Two speakers at an upcoming Saskatchewan youth conference have a lot in common, though they may not know each other.

The INSPIRE conference for youth from Passion to Action is coming up virtually on May 20. CBC Saskatchewan is a sponsor of the event. Both Alicia Morrow and Kam Bahia are speakers this year.

Morrow, a Cree woman from Peepeekisis First Nation, was involved in a car accident in 2015 that drastically changed her life. She said doctors didn't listen to her after the accident, which left her in a lot of pain and feeling helpless.

She created The Comeback Society — a registered non-profit which aims to support Indigenous peoples in finding their voice — with her sister. She and her collaborators also recently launched a podcast, something the accident inspired.

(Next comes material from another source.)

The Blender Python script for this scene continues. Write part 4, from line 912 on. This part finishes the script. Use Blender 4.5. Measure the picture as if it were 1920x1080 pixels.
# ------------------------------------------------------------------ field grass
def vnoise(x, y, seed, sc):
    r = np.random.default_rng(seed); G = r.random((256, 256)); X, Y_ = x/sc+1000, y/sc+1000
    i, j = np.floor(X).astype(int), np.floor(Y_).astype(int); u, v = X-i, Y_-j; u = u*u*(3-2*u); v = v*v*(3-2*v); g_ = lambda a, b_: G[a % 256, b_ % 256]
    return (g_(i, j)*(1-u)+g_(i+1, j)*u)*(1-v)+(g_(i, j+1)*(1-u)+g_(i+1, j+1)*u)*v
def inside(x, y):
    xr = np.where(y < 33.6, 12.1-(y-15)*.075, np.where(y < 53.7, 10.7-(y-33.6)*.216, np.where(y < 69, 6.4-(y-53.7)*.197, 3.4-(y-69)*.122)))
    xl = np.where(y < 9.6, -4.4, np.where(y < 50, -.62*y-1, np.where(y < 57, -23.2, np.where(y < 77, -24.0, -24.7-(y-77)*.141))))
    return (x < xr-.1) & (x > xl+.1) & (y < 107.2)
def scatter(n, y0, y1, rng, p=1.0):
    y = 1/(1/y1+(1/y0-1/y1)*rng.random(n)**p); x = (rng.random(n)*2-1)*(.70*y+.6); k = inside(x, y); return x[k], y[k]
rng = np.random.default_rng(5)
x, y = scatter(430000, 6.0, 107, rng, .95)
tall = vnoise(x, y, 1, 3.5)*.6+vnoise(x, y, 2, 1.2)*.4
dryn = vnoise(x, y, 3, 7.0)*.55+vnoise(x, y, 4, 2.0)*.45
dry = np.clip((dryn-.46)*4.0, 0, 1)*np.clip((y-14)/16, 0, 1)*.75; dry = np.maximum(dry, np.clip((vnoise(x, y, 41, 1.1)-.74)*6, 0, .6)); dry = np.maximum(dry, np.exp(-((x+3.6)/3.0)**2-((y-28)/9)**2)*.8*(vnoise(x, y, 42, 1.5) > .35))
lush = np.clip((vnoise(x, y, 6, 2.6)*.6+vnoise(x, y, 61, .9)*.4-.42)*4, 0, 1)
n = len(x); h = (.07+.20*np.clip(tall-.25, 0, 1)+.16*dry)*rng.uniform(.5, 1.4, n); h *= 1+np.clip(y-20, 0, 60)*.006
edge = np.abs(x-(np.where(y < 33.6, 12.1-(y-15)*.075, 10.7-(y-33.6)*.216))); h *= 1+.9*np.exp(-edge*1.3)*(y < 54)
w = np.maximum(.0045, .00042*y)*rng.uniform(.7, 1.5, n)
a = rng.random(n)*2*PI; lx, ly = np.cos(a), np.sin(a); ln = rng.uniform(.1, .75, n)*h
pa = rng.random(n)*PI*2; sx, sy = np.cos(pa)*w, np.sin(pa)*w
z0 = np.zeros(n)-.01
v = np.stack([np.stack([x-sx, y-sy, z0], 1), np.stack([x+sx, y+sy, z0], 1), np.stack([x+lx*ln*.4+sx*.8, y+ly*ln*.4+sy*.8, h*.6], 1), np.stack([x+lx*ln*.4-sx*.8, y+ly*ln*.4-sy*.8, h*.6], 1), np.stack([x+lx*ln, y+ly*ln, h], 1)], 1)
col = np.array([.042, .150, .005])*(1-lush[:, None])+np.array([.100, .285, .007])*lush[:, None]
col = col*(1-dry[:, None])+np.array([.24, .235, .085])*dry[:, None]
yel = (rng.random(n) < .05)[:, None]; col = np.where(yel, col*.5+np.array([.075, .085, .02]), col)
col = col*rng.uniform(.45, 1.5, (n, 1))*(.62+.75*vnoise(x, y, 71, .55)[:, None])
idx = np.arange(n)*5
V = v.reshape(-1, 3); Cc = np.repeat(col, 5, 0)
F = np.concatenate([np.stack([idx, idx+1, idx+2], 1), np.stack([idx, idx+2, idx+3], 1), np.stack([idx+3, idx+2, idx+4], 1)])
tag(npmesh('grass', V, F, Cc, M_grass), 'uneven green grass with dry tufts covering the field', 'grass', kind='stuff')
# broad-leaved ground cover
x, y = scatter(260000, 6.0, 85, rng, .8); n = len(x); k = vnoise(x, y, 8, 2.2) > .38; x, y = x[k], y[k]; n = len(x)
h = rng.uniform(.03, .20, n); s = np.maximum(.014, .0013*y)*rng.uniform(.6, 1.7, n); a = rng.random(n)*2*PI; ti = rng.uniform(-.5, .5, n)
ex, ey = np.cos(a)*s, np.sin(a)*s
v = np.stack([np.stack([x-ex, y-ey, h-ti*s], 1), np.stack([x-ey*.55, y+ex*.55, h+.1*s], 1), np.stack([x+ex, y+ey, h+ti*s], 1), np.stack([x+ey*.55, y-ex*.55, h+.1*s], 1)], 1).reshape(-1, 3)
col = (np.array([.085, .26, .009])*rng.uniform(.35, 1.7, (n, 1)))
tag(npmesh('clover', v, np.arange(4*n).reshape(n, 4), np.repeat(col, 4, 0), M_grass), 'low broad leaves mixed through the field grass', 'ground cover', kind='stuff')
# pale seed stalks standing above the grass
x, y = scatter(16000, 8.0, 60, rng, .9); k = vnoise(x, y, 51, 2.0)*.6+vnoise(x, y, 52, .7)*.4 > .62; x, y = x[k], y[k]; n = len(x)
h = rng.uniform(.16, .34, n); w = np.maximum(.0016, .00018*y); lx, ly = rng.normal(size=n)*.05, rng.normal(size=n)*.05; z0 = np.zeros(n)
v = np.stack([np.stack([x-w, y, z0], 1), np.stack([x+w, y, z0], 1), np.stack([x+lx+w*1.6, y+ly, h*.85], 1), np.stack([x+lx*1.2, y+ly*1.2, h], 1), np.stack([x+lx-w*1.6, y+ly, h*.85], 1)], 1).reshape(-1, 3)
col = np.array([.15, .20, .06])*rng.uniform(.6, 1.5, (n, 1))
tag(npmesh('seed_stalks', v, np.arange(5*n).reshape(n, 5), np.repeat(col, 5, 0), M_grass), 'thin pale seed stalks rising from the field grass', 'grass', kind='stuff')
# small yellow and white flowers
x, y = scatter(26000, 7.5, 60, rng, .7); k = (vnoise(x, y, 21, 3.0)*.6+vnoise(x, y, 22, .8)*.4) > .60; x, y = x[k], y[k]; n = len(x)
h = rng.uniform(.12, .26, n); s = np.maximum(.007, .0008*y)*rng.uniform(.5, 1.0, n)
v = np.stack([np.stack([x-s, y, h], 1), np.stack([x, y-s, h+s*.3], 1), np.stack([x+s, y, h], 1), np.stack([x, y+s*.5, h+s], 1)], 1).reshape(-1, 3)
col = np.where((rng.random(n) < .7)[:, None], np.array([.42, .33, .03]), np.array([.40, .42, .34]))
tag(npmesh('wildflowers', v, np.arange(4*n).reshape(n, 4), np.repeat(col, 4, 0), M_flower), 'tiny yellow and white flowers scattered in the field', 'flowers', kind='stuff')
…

"I really wanted to be heard. I was 21 at the time of my accident. The doctors were telling me it was in my head and my mental state, you know, continued to drown because I was like, well, something's wrong with me. But, you know, they were telling me nothing," she told Shauna Powers on CBC Radio's Saskatchewan Weekend.

"I listened to myself. I found my voice."

Morrow said she hopes the initiative inspires other people.

"I want other people to feel that. I want other people to understand how powerful their voice is. They can be validated. They can be heard just by, you know, your words," she said.

Kam Bahia is a teacher in Regina by day, but has founded an organization called I am H.E.R. (hopeful, equipped, resilient.) The organization believes that girls need girls, and that by building community connections for girls in Regina, they can help them on their paths forward.

Kam Bahia last year making hot lunches for kids in need.
Kam Bahia last year making hot lunches for kids in need. (Fiona Odum/CBC Saskatchewan )

The organizations hosts half-day workshops for young girls.

"I think it's really important that that our younger generations realize, you know, they're not alone in their struggles," she said.

"We all persevere and we all practice resilience. So that's why I think it's important for us just to get girls together and to have this raw, unfiltered conversation and just encourage one another."

The INSPIRE conference will be broadcast to students across the province on May 20 at 1 p.m. CST. It will be broadcast again at 7 p.m. the same day for the wider community. Registration is available on their website.